You are given a set of digits, your task is to find the maximum integer that you can make from these digits. The made number must be divisible by 2, 3, 5 without a residue. It is permitted to use not all digits from the set, it is forbidden to use leading zeroes.

Each digit is allowed to occur in the number the same number of times it occurs in the set.

Input

A single line contains a single integer n (1 ≤ n ≤ 100000) — the number of digits in the set. The second line contains n digits, the digits are separated by a single space.

Output

On a single line print the answer to the problem. If such number does not exist, then you should print -1.

Sample test(s)

input

1
0

output

0

input

11
3 4 5 4 5 3 5 3 4 4 0

output

5554443330

input

8
3 2 5 1 5 2 2 3

output

-1

Note

In the first sample there is only one number you can make — 0. In the second sample the sought number is 5554443330. In the third sample it is impossible to make the required number.

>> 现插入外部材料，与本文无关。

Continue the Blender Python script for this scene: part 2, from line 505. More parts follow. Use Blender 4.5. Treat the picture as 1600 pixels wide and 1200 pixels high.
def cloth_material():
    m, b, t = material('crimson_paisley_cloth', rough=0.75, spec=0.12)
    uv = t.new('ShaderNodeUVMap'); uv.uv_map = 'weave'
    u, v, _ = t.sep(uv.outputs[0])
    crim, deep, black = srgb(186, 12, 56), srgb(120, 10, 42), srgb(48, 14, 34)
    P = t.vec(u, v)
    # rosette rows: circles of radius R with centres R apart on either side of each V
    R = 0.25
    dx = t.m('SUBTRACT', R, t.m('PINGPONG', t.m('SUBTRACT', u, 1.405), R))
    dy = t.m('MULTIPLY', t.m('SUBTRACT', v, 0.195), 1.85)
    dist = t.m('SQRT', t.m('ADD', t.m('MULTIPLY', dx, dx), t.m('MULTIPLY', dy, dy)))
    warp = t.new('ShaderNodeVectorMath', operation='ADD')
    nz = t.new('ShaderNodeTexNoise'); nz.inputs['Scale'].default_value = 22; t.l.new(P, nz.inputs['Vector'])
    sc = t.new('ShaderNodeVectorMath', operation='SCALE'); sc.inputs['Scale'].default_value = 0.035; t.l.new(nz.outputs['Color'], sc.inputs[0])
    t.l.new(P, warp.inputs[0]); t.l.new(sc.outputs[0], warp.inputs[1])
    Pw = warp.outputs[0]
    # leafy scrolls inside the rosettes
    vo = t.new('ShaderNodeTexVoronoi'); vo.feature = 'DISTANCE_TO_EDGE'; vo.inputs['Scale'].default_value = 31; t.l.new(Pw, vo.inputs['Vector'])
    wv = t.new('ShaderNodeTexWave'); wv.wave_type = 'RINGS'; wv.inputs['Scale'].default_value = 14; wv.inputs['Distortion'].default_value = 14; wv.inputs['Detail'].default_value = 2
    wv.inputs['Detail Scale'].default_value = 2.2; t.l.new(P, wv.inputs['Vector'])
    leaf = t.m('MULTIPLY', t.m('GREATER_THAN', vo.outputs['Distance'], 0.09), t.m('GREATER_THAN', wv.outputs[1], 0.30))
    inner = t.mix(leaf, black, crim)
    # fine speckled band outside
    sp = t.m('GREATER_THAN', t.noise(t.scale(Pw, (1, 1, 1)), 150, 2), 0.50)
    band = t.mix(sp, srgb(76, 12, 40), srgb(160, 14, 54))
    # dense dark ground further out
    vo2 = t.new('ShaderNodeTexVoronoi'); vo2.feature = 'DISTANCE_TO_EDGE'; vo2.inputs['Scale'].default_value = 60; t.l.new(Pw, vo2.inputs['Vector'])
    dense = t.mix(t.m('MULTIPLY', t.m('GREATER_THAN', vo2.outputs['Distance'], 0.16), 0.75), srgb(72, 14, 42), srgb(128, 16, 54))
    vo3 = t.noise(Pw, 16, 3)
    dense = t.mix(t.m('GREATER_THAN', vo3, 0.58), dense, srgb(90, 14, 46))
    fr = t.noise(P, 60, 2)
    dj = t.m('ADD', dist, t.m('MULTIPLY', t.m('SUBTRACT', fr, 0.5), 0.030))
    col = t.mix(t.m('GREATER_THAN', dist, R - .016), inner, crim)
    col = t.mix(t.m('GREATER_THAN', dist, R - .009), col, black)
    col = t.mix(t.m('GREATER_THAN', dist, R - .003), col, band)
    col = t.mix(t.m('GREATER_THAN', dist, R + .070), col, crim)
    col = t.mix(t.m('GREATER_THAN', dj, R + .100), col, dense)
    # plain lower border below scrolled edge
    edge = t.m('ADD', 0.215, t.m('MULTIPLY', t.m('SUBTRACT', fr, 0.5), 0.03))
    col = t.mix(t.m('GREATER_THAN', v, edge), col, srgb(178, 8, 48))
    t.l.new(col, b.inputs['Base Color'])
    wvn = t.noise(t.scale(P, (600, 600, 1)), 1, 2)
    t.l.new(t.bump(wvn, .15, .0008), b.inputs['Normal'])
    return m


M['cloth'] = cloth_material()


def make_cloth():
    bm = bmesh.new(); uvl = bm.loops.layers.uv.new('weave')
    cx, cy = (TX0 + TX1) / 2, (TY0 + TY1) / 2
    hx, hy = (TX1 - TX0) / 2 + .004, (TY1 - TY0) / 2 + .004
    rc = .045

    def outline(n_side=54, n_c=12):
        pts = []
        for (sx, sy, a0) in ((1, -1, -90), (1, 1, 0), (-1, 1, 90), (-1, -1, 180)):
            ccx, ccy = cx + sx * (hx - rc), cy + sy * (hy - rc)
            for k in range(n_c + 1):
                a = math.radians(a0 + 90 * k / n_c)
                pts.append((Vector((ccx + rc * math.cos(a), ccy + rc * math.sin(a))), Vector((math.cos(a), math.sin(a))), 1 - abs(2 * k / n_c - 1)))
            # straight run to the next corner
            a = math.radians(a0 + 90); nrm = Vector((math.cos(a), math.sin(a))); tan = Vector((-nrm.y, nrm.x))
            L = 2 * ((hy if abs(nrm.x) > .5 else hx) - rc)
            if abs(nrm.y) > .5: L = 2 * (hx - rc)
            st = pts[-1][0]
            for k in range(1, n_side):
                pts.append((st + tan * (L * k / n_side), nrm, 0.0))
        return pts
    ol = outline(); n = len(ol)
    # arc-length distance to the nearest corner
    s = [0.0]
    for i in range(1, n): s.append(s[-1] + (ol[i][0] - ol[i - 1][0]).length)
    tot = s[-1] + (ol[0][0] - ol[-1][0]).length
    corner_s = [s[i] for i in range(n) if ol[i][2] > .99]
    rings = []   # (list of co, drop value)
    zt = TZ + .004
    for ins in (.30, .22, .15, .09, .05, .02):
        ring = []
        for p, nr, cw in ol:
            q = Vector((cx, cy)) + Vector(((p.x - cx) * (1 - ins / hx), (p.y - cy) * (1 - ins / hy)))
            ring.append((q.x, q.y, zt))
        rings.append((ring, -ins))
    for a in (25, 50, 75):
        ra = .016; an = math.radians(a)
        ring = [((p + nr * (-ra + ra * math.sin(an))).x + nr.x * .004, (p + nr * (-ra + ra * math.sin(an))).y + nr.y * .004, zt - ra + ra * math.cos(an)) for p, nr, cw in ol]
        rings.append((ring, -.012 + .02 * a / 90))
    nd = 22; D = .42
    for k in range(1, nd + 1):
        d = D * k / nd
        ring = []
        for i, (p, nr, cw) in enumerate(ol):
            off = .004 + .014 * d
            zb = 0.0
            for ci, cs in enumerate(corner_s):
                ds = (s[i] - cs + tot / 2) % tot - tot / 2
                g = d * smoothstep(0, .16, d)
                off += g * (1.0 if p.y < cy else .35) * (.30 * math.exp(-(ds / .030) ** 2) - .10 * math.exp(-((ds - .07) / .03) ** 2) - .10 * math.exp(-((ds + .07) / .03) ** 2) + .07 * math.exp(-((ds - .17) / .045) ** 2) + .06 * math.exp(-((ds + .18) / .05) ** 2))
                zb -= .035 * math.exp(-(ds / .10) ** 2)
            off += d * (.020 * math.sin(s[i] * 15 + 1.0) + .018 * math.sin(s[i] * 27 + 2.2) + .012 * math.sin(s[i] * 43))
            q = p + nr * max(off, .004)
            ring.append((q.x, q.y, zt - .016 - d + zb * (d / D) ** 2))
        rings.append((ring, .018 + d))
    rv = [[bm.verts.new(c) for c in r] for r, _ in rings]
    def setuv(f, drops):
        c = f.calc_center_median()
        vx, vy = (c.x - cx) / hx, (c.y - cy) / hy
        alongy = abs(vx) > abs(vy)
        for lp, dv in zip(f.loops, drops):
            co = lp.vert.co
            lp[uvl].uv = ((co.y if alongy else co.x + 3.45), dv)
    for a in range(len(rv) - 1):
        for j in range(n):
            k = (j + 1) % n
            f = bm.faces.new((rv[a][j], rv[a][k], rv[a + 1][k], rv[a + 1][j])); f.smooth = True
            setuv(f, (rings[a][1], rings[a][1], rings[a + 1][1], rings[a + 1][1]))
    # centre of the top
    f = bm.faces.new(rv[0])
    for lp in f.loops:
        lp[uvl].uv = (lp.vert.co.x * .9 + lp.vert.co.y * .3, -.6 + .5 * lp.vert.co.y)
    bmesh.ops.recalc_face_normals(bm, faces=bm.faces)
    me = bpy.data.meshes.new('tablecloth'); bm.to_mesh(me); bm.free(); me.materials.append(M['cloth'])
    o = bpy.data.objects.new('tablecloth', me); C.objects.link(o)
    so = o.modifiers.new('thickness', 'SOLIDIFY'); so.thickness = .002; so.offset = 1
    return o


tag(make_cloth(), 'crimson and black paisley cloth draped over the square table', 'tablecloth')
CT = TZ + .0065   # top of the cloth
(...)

这题看似简单，非常容易漏掉情况没有考虑。如果余1，可以删一个余数1的，或者两个余数2的！如果余2，可以删一个余数2的，或两个余数1的。最后注意！如果只有0出现的话，最后只输出一个0！所以要特判。

#include<cstdio>
#include<cstring>
#include<queue>
#include<vector>
#include<algorithm>
#include<iostream>
#include<string>
#include<map>
using namespace std;
typedef long long LL;
const int maxn = 100 + 5;
const int INF = 1000000000;

int num[10];

int main(){
    int n;
    while(cin >> n){
        memset(num,0,sizeof(num));
        int total = 0;
        for(int i = 0;i < n;i++){
            int tem;
            cin >> tem;
            num[tem]++;
            total += tem;
        }
        total = total % 3;
        int tag = 1;
        if(total == 1){
            tag = 0;
            for(int i = 0;i < 10;i++){
                if(i%3 == 1 && num[i] > 0){
                    tag = 1;
                    num[i]--;
                    break;
                }
            }
            int cnt = 2;
            if(tag == 0){
                for(int i = 0;i < 10;i++){
                    while(i%3 == 2 && num[i] > 0 && cnt > 0){
                        num[i]--;
                        cnt--;
                    }
                }
                if(cnt == 0) tag = 1;
            }
        }
        else if(total == 2){
            int cnt = 2;
            tag = 0;
            for(int i = 0;i < 10;i++){
                if(i%3 == 2 && num[i] > 0){
                    num[i]--;
                    tag = 1;
                    break;
                }
            }
            if(tag == 0){
                for(int i = 0;i < 10;i++){
                    while(i%3 == 1 && num[i] > 0 && cnt > 0){
                        num[i]--;
                        cnt--;
                    }
                }
                if(cnt == 0) tag = 1;
            }
        }
        if(tag == 0 || num[0] == 0){
                cout << -1 << endl;
                continue;
        }
        else{
            int flag = 0;
            for(int i = 9;i >= 0;i--){
                if(i == 0 && flag == 0){
                    cout << 0 << endl;
                    break;
                }
                while(num[i] > 0){
                    if(i != 0) flag = 1;
                    num[i]--;
                    cout << i;
                }
            }
            cout << endl;
        }
    }
    return 0;
}